* START Data supplied *

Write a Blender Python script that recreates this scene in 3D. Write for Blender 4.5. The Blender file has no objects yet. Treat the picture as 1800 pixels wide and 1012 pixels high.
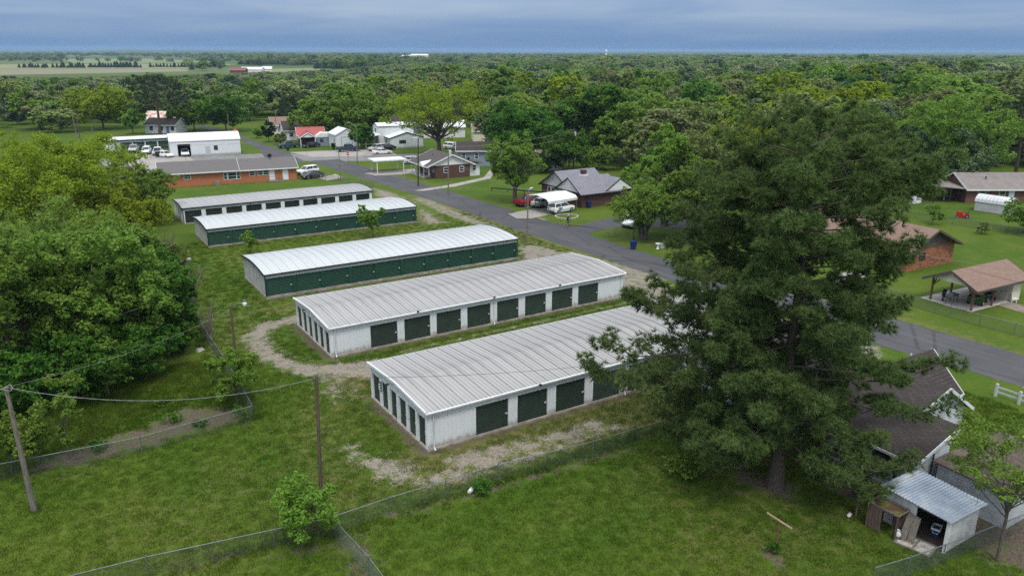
import bpy, math, random
import numpy as np
from mathutils import Vector, Matrix
SC = bpy.context.scene
C = SC.collection
R = math.radians
random.seed(7)

# ------------------------------------------------------------------ camera, sky, sun, exposure
# World axes follow the street grid: +X towards the street (east-ish), +Y away along the storage row.
FOC, PITCH, ROLL, YAW, CAMH = 1345.0 / 1800.0, 17.18, 0.23, 32.2, 24.0
cam = bpy.data.cameras.new('camera')
cam.sensor_width = 36.0
cam.lens = 36.0 * FOC
cam.clip_end = 30000
cam_ob = bpy.data.objects.new('camera', cam)
C.objects.link(cam_ob)
cam_ob.matrix_world = Matrix.Translation((0, 0, CAMH)) @ Matrix.Rotation(R(-YAW), 4, 'Z') @ Matrix.Rotation(R(90 - PITCH), 4, 'X') @ Matrix.Rotation(R(ROLL), 4, 'Z')
SC.camera = cam_ob

SUN_EL, SUN_AZ = 62.0, 205.0           # high veiled sun, from over the viewer's left shoulder
world = bpy.data.worlds.new('World')
SC.world = world
world.use_nodes = True
wn, wl = world.node_tree.nodes, world.node_tree.links
wn.clear()
def wnode(t, **kw):
    n = wn.new(t)
    for k, v in kw.items(): setattr(n, k, v)
    return n
w_out = wnode('ShaderNodeOutputWorld')
w_bg = wnode('ShaderNodeBackground')
w_bg.inputs['Strength'].default_value = 0.1
w_sky = wnode('ShaderNodeTexSky', sky_type='NISHITA')
w_sky.sun_disc = False
w_sky.sun_elevation = R(SUN_EL)
w_sky.sun_rotation = R(SUN_AZ)
w_tc = wnode('ShaderNodeTexCoord')
w_sep = wnode('ShaderNodeSeparateXYZ')
wl.new(w_tc.outputs['Generated'], w_sep.inputs[0])
def wmath(op, a, b=None, c=None):
    n = wnode('ShaderNodeMath', operation=op)
    for i, s in enumerate((a, b, c)):
        if s is None: continue
        if isinstance(s, (int, float)): n.inputs[i].default_value = s
        else: wl.new(s, n.inputs[i])
    return n.outputs[0]
zc = wmath('MAXIMUM', w_sep.outputs['Z'], 0.0)
# cloud deck seen in perspective: direction projected on a plane overhead
den = wmath('ADD', zc, 0.07)
cx = wmath('DIVIDE', w_sep.outputs['X'], den)
cy = wmath('DIVIDE', w_sep.outputs['Y'], den)
w_cmb = wnode('ShaderNodeCombineXYZ')
wl.new(cx, w_cmb.inputs[0]); wl.new(cy, w_cmb.inputs[1])
def wnoise(scale, detail, rough, dist=0.0):
    n = wnode('ShaderNodeTexNoise')
    n.inputs['Scale'].default_value = scale; n.inputs['Detail'].default_value = detail
    n.inputs['Roughness'].default_value = rough; n.inputs['Distortion'].default_value = dist
    wl.new(w_cmb.outputs[0], n.inputs['Vector'])
    return n.outputs['Fac']
cl = wmath('ADD', wmath('MULTIPLY', wnoise(0.42, 5, 0.55, 0.4), 0.65), wmath('MULTIPLY', wnoise(0.13, 2, 0.5), 0.45))
cl = wmath('MULTIPLY', wmath('SUBTRACT', cl, 0.45), 3.8)
cl = wmath('MINIMUM', wmath('MAXIMUM', cl, 0.0), 1.0)
cl = wmath('MULTIPLY', cl, wmath('MINIMUM', wmath('ADD', wmath('MULTIPLY', zc, 22.0), 0.12), 1.0))   # the deck thickens to an even blue-grey far off
def wmix(f, a, b):
    n = wnode('ShaderNodeMix', data_type='RGBA')
    if isinstance(f, float): n.inputs[0].default_value = f
    else: wl.new(f, n.inputs[0])
    for i, s in ((6, a), (7, b)):
        if isinstance(s, tuple): n.inputs[i].default_value = (*s, 1)
        else: wl.new(s, n.inputs[i])
    return n.outputs[2]
low = wmix(cl, (0.72, 1.62, 3.35), (1.75, 2.55, 3.8))       # blue-grey storm deck near the horizon
high = wmix(cl, (10.8, 11.4, 12.2), (14.2, 14.2, 14.1))    # the brighter deck overhead
hf = wmath('POWER', wmath('MINIMUM', wmath('MULTIPLY', zc, 1.15), 1.0), 0.92)
deck = wmix(hf, low, high)
wl.new(wmix(0.08, deck, w_sky.outputs[0]), w_bg.inputs['Color'])
wl.new(w_bg.outputs[0], w_out.inputs['Surface'])

sun = bpy.data.lights.new('sun', 'SUN')
sun.energy = 1.5
sun.angle = R(14)
sun.color = (1.0, 0.94, 0.84)
sun_ob = bpy.data.objects.new('sun', sun)
C.objects.link(sun_ob)
sun_ob.rotation_euler = (R(90 - SUN_EL), 0, R(180 - SUN_AZ))
SC.view_settings.view_transform = 'Standard'
SC.view_settings.look = 'None'
SC.view_settings.exposure = 0.52
SC.view_settings.gamma = 1.0
SC.view_settings.use_curve_mapping = False
SC.cycles.use_denoising = False
SC.cycles.use_adaptive_sampling = False
SC.cycles.max_bounces = 6
SC.cycles.diffuse_bounces = 3
SC.cycles.transparent_max_bounces = 8
SC.cycles.volume_bounces = 1

# ------------------------------------------------------------------ survey: sight lines to ground points
def ray(u, v):
    x, y = u - 900, v - 506
    c, s = math.cos(-R(ROLL)), math.sin(-R(ROLL))
    x, y = x * c - y * s, x * s + y * c
    f = 1345.0
    dy = f * math.cos(R(PITCH)) - y * math.sin(R(PITCH))
    dz = -(f * math.sin(R(PITCH)) + y * math.cos(R(PITCH)))
    ct, st = math.cos(R(YAW)), math.sin(R(YAW))
    return (x * ct + dy * st, -x * st + dy * ct, dz)
def gp(u, v, z=0.0):
    d = ray(u, v); t = (z - CAMH) / d[2]
    return (d[0] * t, d[1] * t)
def on_y(u, v, y):
    d = ray(u, v); t = y / d[1]
    return (d[0] * t, CAMH + d[2] * t)
def on_x(u, v, x):
    d = ray(u, v); t = x / d[0]
    return (d[1] * t, CAMH + d[2] * t)
def tall(u, v, vt):
    x, y = gp(u, v); lo, hi = 0.0, 60.0
    ct, st = math.cos(R(YAW)), math.sin(R(YAW))
    Y = x * st + y * ct; X = x * ct - y * st
    for _ in range(40):
        m = (lo + hi) / 2; Z = m - CAMH
        d = Y * math.cos(R(PITCH)) - Z * math.sin(R(PITCH))
        vv = 506 - 1345 * (Y * math.sin(R(PITCH)) + Z * math.cos(R(PITCH))) / d + 1345 * X / d * math.sin(R(ROLL))
        if vv > vt: lo = m
        else: hi = m
    return lo
def mpp(u, v):                                       # metres per photo pixel at a ground point
    x, y = gp(u, v)
    return math.hypot(math.hypot(x, y), CAMH) / 1345.0

# ------------------------------------------------------------------ materials
def lin(r, g, b):
    return tuple((c / 255 / 12.92) if c <= 10 else ((c / 255 + 0.055) / 1.055) ** 2.4 for c in (r, g, b))
MATS = {}
class NT:
    def __init__(self, name):
        self.m = bpy.data.materials.new(name); self.m.use_nodes = True
        self.n, self.l = self.m.node_tree.nodes, self.m.node_tree.links
        self.n.clear()
        self.out = self.n.new('ShaderNodeOutputMaterial')
    def add(self, t, **kw):
        n = self.n.new(t)
        for k, v in kw.items(): setattr(n, k, v)
        return n
    def put(self, sock, v):
        if v is None: return
        if hasattr(v, 'is_output'): self.l.new(v, sock)
        elif isinstance(v, tuple) and len(v) == 3 and sock.type == 'RGBA': sock.default_value = (*v, 1)
        else: sock.default_value = v
    def math(self, op, a, b=None, clamp=False):
        n = self.add('ShaderNodeMath', operation=op); n.use_clamp = clamp
        self.put(n.inputs[0], a); self.put(n.inputs[1], b)
        return n.outputs[0]
    def mix(self, f, a, b, blend='MIX'):
        n = self.add('ShaderNodeMix', data_type='RGBA', blend_type=blend)
        self.put(n.inputs[0], f); self.put(n.inputs[6], a); self.put(n.inputs[7], b)
        return n.outputs[2]
    def coord(self, kind='Object', scale=None):
        if kind == 'Position': v = self.add('ShaderNodeNewGeometry').outputs['Position']
        else: v = self.add('ShaderNodeTexCoord').outputs[kind]
        if scale:
            m = self.add('ShaderNodeMapping'); self.l.new(v, m.inputs[0]); m.inputs['Scale'].default_value = scale
            v = m.outputs[0]
        return v
    def noise(self, v, scale, detail=3, rough=0.55, dist=0.0):
        n = self.add('ShaderNodeTexNoise'); self.l.new(v, n.inputs['Vector'])
        n.inputs['Scale'].default_value = scale; n.inputs['Detail'].default_value = detail
        n.inputs['Roughness'].default_value = rough; n.inputs['Distortion'].default_value = dist
        return n.outputs['Fac']
    def step(self, v, lo, hi):
        n = self.add('ShaderNodeMapRange'); n.interpolation_type = 'SMOOTHSTEP'
        self.put(n.inputs[0], v); n.inputs[1].default_value = lo; n.inputs[2].default_value = hi
        return n.outputs[0]
    def bump(self, h, strength, dist=0.05):
        n = self.add('ShaderNodeBump'); n.inputs['Strength'].default_value = strength; n.inputs['Distance'].default_value = dist
        self.l.new(h, n.inputs['Height'])
        return n.outputs[0]
    def bsdf(self, color, rough=0.8, metal=0.0, normal=None, spec=0.3, **kw):
        p = self.add('ShaderNodeBsdfPrincipled')
        self.put(p.inputs['Base Color'], color); self.put(p.inputs['Roughness'], rough)
        self.put(p.inputs['Metallic'], metal); self.put(p.inputs['Specular IOR Level'], spec)
        if normal is not None: self.l.new(normal, p.inputs['Normal'])
        for k, v in kw.items(): self.put(p.inputs[k], v)
        self.l.new(p.outputs[0], self.out.inputs['Surface'])
        return p
    def rnd(self):
        return self.add('ShaderNodeObjectInfo').outputs['Random']
def M(name, c1, c2=None, scale=2.0, rough=0.75, metal=0.0, bump=0.0, bscale=20.0, stretch=None, spec=0.3, kind='Object', vary=0.0, lo=0.35, hi=0.65):
    if name in MATS: return MATS[name]
    t = NT(name)
    v = t.coord(kind, stretch)
    col = c1
    if c2 is not None:
        col = t.mix(t.step(t.noise(v, scale, 5, 0.6), lo, hi), c1, c2)
    if vary:
        k = t.math('ADD', t.math('MULTIPLY', t.rnd(), vary), 1 - vary / 2)
        n = t.add('ShaderNodeVectorMath', operation='SCALE')
        t.put(n.inputs[0], col if hasattr(col, 'is_output') else tuple(col)); t.l.new(k, n.inputs['Scale'])
        col = n.outputs[0]
    nm = t.bump(t.noise(v, bscale, 3), bump) if bump else None
    t.bsdf(col, rough, metal, nm, spec)
    MATS[name] = t.m
    return t.m
def brick_mat(name, c1, c2, mortar, w=0.42, h=0.14, ms=0.012, bump=0.4, rough=0.85, blot=None, kind='wall'):
    if name in MATS: return MATS[name]
    t = NT(name)
    v = t.coord('Object')
    s = t.add('ShaderNodeSeparateXYZ'); t.l.new(v, s.inputs[0])
    cmb = t.add('ShaderNodeCombineXYZ')
    if kind == 'wall':
        t.l.new(t.math('ADD', s.outputs[0], s.outputs[1]), cmb.inputs[0]); t.l.new(s.outputs[2], cmb.inputs[1])
    elif kind == 'roofx':
        t.l.new(s.outputs[0], cmb.inputs[0]); t.l.new(s.outputs[1], cmb.inputs[1])
    else:
        t.l.new(s.outputs[1], cmb.inputs[0]); t.l.new(s.outputs[0], cmb.inputs[1])
    b = t.add('ShaderNodeTexBrick')
    t.l.new(cmb.outputs[0], b.inputs['Vector'])
    b.inputs['Color1'].default_value = (*c1, 1); b.inputs['Color2'].default_value = (*c2, 1); b.inputs['Mortar'].default_value = (*mortar, 1)
    b.inputs['Scale'].default_value = 1.0; b.inputs['Mortar Size'].default_value = ms
    b.inputs['Brick Width'].default_value = w; b.inputs['Row Height'].default_value = h
    col = b.outputs['Color']
    n1 = t.noise(v, 0.9, 5, 0.65)
    col = t.mix(t.math('MULTIPLY', t.step(n1, 0.35, 0.75), 0.45), col, blot or tuple(x * 0.6 for x in c1))
    n2 = t.noise(v, 9, 3, 0.7)
    col = t.mix(t.math('MULTIPLY', n2, 0.5), col, tuple(x * 0.65 for x in c2))
    t.bsdf(col, rough, 0, t.bump(b.outputs['Fac'], -bump, 0.02) if bump else None, 0.2)
    MATS[name] = t.m
    return t.m

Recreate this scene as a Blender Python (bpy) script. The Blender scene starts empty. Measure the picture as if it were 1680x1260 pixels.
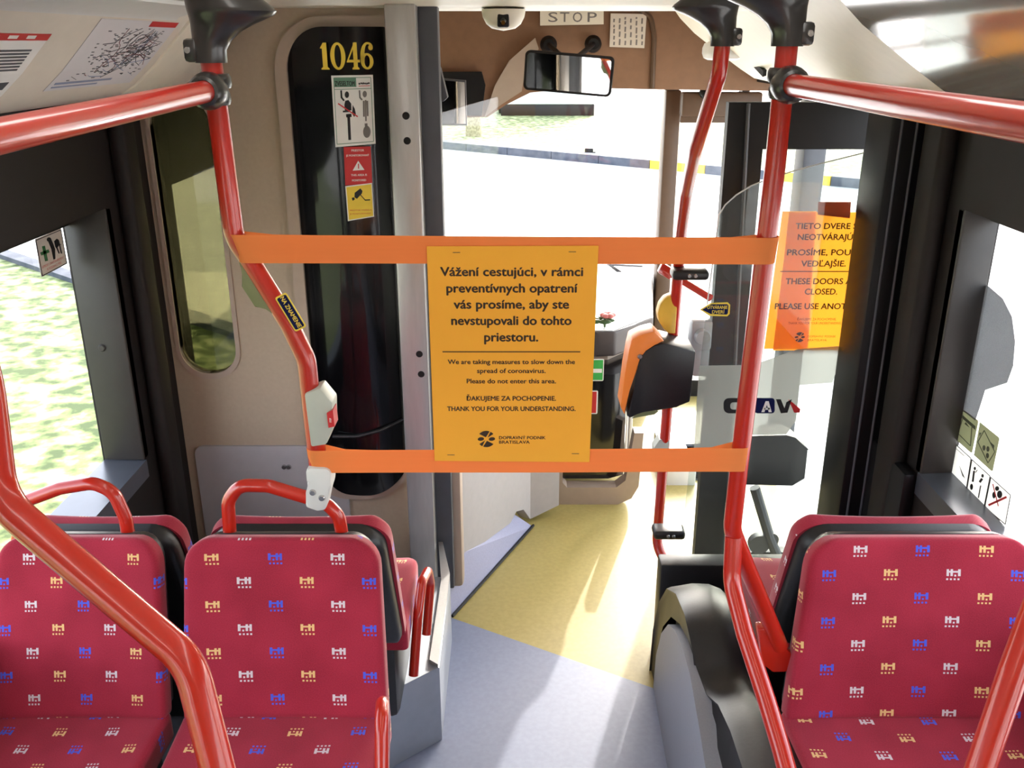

* END Data supplied *

▸ **Written problem**
Repeat, with no pictures, each line from the beginning of the data through the line containing "SC.camera = cam_ob", inclusive.

▸ **Expected answer**
Write a Blender Python script that recreates this scene in 3D. Write for Blender 4.5. The Blender file has no objects yet. Treat the picture as 1800 pixels wide and 1012 pixels high.
import bpy, math, random
import numpy as np
from mathutils import Vector, Matrix
SC = bpy.context.scene
C = SC.collection
R = math.radians
random.seed(7)

# ------------------------------------------------------------------ camera, sky, sun, exposure
# World axes follow the street grid: +X towards the street (east-ish), +Y away along the storage row.
FOC, PITCH, ROLL, YAW, CAMH = 1345.0 / 1800.0, 17.18, 0.23, 32.2, 24.0
cam = bpy.data.cameras.new('camera')
cam.sensor_width = 36.0
cam.lens = 36.0 * FOC
cam.clip_end = 30000
cam_ob = bpy.data.objects.new('camera', cam)
C.objects.link(cam_ob)
cam_ob.matrix_world = Matrix.Translation((0, 0, CAMH)) @ Matrix.Rotation(R(-YAW), 4, 'Z') @ Matrix.Rotation(R(90 - PITCH), 4, 'X') @ Matrix.Rotation(R(ROLL), 4, 'Z')
SC.camera = cam_ob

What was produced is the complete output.